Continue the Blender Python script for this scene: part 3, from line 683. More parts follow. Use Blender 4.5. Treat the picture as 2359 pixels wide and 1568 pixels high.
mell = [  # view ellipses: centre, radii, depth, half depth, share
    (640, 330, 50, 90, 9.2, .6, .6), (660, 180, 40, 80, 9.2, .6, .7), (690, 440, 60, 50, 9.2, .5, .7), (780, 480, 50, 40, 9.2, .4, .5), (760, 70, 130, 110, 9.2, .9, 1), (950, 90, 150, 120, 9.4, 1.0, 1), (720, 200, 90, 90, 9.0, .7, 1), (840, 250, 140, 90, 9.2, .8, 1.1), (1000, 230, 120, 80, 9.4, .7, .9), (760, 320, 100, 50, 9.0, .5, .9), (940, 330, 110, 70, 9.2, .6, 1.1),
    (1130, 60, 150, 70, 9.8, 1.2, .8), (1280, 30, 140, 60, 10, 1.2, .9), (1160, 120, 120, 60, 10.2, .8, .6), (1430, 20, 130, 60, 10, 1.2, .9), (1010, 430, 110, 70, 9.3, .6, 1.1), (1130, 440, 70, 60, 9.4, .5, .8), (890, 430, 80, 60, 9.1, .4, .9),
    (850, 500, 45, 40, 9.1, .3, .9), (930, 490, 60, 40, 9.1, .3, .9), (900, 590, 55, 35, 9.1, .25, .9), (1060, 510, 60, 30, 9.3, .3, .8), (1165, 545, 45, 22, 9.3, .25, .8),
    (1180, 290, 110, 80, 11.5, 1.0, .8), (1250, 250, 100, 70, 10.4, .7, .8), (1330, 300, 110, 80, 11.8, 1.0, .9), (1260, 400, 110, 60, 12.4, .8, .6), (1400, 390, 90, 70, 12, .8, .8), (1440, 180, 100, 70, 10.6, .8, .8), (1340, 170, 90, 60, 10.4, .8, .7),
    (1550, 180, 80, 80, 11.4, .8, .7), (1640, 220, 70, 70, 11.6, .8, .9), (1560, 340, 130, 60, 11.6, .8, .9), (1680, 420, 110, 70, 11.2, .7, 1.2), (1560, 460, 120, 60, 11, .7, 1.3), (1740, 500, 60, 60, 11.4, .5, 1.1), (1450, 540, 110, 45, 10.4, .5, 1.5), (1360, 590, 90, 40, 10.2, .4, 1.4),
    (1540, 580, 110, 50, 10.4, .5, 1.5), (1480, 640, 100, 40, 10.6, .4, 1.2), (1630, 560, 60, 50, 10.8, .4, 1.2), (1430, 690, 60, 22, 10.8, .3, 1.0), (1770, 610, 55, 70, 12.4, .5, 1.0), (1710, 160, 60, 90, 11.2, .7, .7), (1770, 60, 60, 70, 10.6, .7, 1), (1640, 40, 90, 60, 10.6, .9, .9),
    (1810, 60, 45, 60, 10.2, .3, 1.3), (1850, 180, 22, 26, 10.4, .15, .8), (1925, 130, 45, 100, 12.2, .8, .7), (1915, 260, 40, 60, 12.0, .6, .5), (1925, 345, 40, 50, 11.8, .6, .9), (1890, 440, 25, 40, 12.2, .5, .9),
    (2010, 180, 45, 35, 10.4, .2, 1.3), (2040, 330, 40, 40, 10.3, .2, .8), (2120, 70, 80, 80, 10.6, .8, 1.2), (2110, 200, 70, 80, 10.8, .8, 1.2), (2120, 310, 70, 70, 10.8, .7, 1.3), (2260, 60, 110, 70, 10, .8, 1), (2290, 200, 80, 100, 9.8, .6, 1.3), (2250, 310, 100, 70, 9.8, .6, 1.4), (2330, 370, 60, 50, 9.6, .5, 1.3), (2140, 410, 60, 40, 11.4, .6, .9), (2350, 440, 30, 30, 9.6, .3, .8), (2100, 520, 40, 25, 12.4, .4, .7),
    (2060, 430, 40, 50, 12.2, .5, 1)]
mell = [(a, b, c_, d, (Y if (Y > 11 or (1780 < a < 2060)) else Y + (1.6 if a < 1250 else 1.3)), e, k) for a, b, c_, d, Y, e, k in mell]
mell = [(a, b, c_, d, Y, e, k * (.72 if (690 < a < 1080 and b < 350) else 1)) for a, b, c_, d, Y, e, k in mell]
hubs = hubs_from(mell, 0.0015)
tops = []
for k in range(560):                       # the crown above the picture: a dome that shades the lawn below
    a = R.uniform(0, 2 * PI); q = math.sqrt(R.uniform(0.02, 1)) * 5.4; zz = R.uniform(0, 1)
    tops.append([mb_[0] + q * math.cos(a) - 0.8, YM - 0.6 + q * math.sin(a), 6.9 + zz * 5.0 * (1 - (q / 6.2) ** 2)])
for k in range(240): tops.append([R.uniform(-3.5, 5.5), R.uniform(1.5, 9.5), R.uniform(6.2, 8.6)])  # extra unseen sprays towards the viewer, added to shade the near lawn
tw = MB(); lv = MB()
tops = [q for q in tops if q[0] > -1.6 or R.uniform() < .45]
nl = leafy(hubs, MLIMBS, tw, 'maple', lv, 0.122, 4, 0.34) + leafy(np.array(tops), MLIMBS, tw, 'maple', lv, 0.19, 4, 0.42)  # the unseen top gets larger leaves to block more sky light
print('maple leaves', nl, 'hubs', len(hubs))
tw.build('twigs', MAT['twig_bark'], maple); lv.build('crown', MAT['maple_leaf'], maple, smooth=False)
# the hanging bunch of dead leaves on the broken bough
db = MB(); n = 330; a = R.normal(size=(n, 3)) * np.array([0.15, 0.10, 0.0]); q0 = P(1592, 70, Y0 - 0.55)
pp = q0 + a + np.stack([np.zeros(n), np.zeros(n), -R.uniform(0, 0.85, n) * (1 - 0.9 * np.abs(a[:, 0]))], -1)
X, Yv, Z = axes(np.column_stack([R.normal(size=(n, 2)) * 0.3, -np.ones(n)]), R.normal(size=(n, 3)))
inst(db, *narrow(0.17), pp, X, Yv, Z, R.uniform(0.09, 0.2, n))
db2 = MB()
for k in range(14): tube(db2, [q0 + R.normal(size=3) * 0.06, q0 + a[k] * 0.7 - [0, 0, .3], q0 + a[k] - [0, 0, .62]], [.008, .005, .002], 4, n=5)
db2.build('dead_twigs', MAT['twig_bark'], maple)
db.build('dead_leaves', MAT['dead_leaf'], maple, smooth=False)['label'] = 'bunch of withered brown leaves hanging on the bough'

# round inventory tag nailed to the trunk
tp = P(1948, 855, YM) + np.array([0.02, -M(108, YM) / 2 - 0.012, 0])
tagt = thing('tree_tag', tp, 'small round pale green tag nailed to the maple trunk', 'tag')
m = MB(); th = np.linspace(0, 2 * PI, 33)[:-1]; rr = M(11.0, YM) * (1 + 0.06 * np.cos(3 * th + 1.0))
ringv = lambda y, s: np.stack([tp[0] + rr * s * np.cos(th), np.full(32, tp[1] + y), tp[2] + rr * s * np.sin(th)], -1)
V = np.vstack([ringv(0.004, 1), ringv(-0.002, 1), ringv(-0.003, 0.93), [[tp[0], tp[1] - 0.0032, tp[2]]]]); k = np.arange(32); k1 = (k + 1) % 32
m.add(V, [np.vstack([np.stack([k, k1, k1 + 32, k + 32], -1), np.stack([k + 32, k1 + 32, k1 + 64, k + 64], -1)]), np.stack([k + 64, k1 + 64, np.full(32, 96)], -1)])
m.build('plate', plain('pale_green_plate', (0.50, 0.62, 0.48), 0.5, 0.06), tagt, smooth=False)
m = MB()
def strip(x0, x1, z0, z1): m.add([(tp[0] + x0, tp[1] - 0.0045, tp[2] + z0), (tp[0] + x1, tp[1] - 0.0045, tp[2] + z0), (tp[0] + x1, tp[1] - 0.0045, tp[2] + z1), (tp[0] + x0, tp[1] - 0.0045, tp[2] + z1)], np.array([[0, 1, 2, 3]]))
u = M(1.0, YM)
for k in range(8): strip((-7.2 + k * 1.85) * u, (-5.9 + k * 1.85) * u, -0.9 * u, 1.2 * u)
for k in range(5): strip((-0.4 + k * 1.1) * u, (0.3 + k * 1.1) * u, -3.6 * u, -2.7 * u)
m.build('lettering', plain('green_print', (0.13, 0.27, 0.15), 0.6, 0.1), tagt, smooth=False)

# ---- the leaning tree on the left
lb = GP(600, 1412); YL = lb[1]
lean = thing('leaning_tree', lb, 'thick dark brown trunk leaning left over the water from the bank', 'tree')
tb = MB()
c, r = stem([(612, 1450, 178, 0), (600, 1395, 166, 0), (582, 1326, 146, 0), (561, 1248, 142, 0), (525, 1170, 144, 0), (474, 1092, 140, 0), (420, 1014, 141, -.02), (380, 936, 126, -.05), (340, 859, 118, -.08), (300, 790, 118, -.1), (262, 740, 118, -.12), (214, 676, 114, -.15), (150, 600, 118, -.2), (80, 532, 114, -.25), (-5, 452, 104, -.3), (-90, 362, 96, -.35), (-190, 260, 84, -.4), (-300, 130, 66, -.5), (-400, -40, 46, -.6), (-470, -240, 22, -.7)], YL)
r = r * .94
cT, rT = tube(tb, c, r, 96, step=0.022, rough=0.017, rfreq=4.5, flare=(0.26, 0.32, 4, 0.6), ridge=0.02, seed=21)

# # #

**WHAT TO WORK ON:** All lines that include "picture" are to be gathered and copied.

**FINISHED EXERCISE:**
Continue the Blender Python script for this scene: part 3, from line 683. More parts follow. Use Blender 4.5. Treat the picture as 2359 pixels wide and 1568 pixels high.
for k in range(560):                       # the crown above the picture: a dome that shades the lawn below